Zu diesem Zeitpunkt waren der vom Lager III kommende Sherpa Ang Nawang und Tilman Fischbach bereits im Aufstieg oberhalb des Südcols, um Hilfe zu bringen. Als sie den Sherpa Sundare trafen, machte er die für uns alle unfassbare Mitteilung. Da auch er dem Erschöpfungstod nahe war und offensichtlich Erfrierungen erlitten hatte, nahmen sich die beiden Aufsteigenden sofort seiner an und brachten ihn ins Lager.

All das musste ich im Lager II unter der SW-Wand des Mt. Everest miterleben, ohne die geringste Chance, etwas unternehmen zu können. Ich war so fassungslos, dass ich die Tragweite und die Tragik des Geschehenen nur schemenhaft realisiert habe.

Sicher erfährt man immer wieder von tragischen Unfällen, die eine enge menschliche Verbindung abrupt zerreißen. Aber selbst davon betroffen zu sein an einem so menschenfeindlichen Ort und in einer so extremen Situation ist eine andere, kaum vorstellbare Dimension. Hannelore und ich waren 20 Jahre aufs Engste verbunden, nicht nur im täglichen Leben, sondern auch und gerade in gefährlichen Situationen in den Bergen der Welt auf nahezu allen Kontinenten.

Trotz meiner Fassungslosigkeit war ich gezwungen, das fortzu-setzen, was Hannelore mit so viel Engagement bisher geleistet hatte. Sie wusste in den Lagern im Tohuwabohu der Kisten und Säcke zu jeder Zeit wo das war, was gesucht wurde. Ich war zwar der Expeditionsleiter, aber von den wichtigen Details hatte ich im Einzelfall keine Ahnung. Ich war in meiner unsagbaren Trauer gezwungen, ihr Werk zu vollenden.

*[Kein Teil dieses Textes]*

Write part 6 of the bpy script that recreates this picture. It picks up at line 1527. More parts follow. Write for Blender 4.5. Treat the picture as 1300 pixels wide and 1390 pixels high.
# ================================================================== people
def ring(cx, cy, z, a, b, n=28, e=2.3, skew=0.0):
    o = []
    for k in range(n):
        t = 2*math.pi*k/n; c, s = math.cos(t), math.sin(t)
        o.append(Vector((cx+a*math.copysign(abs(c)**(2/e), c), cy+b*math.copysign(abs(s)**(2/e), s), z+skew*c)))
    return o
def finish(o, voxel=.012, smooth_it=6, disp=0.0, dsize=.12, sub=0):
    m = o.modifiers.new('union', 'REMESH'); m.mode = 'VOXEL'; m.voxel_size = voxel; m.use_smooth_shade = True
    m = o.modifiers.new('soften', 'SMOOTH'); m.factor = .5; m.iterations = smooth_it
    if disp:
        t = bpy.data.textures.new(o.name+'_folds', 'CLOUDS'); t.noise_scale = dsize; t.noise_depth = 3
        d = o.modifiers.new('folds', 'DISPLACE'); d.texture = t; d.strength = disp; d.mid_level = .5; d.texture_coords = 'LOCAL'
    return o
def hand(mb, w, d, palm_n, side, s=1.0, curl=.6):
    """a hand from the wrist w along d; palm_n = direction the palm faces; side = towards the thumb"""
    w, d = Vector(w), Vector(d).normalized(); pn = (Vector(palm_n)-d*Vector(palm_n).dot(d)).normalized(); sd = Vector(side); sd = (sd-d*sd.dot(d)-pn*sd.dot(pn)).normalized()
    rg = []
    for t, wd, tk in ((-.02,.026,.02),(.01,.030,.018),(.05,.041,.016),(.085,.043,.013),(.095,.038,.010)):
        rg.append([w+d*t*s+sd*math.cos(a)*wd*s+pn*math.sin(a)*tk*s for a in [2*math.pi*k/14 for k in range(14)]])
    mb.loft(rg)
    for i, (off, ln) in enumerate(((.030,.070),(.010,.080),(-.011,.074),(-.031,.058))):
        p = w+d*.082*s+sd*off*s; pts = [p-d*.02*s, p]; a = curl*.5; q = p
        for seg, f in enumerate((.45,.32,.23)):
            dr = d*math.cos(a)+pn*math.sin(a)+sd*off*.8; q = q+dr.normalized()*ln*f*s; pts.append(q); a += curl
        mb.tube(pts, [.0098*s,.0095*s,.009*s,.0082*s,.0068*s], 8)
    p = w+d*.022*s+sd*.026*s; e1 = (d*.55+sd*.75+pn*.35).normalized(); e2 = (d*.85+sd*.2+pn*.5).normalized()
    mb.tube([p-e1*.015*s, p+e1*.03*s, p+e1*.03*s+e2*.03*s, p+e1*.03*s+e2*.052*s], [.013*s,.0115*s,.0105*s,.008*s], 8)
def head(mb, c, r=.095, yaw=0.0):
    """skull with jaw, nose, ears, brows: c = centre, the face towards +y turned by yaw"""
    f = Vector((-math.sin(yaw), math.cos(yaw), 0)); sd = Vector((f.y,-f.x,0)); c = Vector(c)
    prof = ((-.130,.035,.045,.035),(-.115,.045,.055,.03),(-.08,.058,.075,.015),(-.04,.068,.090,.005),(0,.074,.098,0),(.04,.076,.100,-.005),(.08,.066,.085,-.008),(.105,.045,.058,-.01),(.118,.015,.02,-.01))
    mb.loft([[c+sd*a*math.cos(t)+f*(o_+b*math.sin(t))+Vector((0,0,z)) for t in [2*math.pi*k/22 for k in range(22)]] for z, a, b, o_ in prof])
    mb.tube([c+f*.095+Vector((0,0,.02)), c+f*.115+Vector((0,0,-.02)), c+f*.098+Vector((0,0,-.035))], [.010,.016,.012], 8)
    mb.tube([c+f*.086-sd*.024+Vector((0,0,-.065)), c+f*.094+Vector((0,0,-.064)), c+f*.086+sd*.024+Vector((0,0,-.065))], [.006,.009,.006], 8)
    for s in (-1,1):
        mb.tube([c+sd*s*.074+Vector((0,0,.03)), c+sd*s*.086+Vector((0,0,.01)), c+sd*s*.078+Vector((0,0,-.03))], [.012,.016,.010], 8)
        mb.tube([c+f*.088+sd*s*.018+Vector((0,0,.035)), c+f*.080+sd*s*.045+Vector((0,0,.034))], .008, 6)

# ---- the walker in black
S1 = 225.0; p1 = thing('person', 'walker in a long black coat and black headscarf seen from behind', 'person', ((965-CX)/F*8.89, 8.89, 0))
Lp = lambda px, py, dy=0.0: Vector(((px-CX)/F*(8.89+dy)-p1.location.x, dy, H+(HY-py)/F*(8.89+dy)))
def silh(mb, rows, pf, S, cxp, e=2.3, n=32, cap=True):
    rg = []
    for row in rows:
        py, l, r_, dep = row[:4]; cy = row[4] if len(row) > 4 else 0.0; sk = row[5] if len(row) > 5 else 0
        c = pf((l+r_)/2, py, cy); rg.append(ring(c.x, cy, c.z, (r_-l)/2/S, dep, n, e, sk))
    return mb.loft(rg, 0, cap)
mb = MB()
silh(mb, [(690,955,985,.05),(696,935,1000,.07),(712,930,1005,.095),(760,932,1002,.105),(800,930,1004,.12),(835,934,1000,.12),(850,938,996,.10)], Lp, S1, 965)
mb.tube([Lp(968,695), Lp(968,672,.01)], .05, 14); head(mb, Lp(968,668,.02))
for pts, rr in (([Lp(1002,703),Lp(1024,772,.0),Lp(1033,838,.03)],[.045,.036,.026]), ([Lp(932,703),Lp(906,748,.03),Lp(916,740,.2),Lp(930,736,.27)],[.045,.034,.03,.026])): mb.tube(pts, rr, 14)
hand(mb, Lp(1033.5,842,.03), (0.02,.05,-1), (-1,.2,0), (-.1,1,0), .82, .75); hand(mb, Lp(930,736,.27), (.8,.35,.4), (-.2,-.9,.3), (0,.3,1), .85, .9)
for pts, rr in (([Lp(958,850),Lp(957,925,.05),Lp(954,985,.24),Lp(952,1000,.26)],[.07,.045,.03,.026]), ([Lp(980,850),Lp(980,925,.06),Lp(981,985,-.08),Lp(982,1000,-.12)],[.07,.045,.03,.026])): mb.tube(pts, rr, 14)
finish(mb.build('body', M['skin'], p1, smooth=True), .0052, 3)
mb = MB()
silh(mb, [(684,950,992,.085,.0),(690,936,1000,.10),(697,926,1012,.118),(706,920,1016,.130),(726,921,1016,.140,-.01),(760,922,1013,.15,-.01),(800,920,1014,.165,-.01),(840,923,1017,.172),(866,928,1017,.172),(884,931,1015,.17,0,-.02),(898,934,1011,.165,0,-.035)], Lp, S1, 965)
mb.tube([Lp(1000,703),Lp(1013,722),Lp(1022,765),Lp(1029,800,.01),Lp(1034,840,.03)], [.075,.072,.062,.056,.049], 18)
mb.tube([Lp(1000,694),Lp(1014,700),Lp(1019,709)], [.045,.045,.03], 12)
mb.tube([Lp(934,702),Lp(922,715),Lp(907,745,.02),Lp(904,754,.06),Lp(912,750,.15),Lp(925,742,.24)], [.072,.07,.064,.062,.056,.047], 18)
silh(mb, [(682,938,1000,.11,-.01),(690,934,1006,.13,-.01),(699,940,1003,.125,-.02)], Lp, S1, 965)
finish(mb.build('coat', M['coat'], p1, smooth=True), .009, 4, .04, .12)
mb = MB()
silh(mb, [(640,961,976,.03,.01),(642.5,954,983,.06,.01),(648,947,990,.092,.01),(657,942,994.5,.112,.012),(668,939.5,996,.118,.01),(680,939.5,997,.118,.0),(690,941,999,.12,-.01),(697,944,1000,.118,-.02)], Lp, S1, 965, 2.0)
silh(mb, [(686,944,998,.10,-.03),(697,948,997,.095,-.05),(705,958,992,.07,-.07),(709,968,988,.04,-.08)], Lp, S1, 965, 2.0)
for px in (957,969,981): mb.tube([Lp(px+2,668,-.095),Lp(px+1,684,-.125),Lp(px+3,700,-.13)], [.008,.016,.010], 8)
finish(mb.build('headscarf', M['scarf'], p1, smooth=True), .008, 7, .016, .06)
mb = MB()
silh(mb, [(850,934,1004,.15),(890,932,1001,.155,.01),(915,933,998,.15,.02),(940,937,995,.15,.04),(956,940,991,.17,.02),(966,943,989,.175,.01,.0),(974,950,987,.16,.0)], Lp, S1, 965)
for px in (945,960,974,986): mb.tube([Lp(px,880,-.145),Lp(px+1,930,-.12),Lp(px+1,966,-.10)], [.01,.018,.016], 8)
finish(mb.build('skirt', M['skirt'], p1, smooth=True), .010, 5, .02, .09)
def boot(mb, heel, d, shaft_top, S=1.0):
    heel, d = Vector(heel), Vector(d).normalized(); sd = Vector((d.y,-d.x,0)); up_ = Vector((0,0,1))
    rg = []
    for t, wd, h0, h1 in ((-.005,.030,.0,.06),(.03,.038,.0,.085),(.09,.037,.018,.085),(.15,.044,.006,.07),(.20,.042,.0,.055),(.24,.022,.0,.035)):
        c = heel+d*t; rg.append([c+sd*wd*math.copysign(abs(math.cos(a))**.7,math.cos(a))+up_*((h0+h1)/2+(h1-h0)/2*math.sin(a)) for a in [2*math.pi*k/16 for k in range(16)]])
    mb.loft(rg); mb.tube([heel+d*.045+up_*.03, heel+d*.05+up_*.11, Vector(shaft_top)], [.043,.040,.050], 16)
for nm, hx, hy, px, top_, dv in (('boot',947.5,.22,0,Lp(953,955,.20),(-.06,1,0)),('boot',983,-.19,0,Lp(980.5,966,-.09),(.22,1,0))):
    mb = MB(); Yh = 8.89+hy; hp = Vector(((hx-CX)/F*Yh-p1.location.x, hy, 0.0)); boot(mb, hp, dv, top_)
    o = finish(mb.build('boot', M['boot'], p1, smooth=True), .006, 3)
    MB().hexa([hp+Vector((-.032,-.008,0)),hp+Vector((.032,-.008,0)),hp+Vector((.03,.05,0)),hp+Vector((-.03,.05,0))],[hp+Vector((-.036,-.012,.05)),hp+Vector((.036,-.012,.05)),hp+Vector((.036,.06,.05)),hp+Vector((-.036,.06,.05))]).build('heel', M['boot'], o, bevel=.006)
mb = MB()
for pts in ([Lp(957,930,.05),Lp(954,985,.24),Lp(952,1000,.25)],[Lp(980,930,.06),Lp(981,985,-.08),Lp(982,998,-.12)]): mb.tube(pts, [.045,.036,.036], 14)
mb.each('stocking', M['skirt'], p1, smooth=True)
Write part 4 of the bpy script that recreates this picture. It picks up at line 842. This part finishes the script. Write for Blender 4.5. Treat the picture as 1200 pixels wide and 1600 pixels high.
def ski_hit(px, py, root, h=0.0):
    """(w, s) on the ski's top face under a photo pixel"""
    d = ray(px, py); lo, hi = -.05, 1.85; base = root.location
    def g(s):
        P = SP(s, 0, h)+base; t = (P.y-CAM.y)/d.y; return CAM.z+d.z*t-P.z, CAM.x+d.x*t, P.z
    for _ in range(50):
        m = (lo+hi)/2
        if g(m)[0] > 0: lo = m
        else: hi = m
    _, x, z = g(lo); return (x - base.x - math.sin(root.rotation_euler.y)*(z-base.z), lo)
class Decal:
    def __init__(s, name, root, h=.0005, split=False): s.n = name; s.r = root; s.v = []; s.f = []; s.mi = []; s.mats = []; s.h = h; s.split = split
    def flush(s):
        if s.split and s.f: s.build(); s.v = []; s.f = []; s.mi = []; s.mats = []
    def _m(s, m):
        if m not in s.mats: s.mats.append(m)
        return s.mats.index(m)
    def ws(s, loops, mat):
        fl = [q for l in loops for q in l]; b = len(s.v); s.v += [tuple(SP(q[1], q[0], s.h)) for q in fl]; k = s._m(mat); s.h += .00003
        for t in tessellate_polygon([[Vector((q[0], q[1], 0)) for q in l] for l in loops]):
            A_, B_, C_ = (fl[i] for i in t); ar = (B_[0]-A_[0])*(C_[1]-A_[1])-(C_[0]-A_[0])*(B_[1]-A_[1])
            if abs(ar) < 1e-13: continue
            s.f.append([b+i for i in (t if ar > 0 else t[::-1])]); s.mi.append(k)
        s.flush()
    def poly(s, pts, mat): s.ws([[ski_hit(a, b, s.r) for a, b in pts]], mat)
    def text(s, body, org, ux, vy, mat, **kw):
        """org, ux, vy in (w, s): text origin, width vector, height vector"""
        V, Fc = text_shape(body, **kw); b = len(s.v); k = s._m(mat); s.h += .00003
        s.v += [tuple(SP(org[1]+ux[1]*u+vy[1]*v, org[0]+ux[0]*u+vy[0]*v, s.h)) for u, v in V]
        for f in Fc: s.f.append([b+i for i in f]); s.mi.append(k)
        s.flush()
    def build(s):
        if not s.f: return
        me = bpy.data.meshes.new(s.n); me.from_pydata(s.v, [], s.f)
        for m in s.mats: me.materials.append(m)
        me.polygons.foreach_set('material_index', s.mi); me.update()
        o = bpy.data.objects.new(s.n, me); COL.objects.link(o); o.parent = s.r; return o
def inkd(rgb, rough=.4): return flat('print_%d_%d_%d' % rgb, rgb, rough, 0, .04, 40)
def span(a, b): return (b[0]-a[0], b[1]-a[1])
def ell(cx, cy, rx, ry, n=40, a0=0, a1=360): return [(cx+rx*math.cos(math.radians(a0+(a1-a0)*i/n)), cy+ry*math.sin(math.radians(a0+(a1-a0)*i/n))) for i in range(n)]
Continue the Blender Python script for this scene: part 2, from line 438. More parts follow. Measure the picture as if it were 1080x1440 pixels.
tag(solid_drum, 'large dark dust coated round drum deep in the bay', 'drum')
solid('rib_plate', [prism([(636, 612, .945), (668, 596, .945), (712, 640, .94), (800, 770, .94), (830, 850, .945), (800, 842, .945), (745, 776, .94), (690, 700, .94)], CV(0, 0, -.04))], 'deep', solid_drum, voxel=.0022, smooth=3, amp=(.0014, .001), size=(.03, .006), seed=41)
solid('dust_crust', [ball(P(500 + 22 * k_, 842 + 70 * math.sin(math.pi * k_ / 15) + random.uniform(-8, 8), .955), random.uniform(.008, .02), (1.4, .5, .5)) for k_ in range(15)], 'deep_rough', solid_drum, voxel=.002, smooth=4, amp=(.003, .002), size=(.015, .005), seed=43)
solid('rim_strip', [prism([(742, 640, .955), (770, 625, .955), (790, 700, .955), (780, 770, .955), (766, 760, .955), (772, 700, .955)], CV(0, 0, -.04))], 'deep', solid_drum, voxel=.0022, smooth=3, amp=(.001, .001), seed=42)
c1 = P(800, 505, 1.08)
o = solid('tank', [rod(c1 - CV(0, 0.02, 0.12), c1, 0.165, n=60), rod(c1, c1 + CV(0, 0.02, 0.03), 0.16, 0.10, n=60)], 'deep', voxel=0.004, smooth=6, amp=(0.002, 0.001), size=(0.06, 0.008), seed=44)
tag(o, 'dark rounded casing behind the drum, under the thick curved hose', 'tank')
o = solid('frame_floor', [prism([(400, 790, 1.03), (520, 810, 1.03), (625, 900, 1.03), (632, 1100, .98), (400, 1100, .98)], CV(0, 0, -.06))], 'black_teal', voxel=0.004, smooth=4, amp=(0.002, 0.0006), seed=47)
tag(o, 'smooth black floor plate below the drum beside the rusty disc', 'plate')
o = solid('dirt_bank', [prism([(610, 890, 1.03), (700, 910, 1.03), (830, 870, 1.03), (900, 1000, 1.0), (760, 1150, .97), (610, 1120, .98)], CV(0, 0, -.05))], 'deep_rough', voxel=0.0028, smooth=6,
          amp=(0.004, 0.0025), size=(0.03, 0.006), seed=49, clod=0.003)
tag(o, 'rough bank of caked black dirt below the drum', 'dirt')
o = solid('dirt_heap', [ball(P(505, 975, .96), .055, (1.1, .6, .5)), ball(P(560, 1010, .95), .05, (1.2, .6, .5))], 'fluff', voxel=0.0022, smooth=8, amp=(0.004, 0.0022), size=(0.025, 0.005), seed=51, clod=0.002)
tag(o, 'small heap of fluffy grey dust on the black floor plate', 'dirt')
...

Trotzdem kam das Team nach Hause. Ich allerdings ganz allein ohne meine geliebte Hannelore. Ein langer, erfolgreicher, aber unendlich tragischer Weg war zu Ende.

Für Statistiker: Die 8 Expeditionsteilnehmer und die 5 Sherpas, die alle am Gipfel waren, haben in der Liste der Besteiger, die in der Vergangenheit lang und länger geworden ist, die Nummern 90 - 102. Wir haben also die ersten 100 voll gemacht.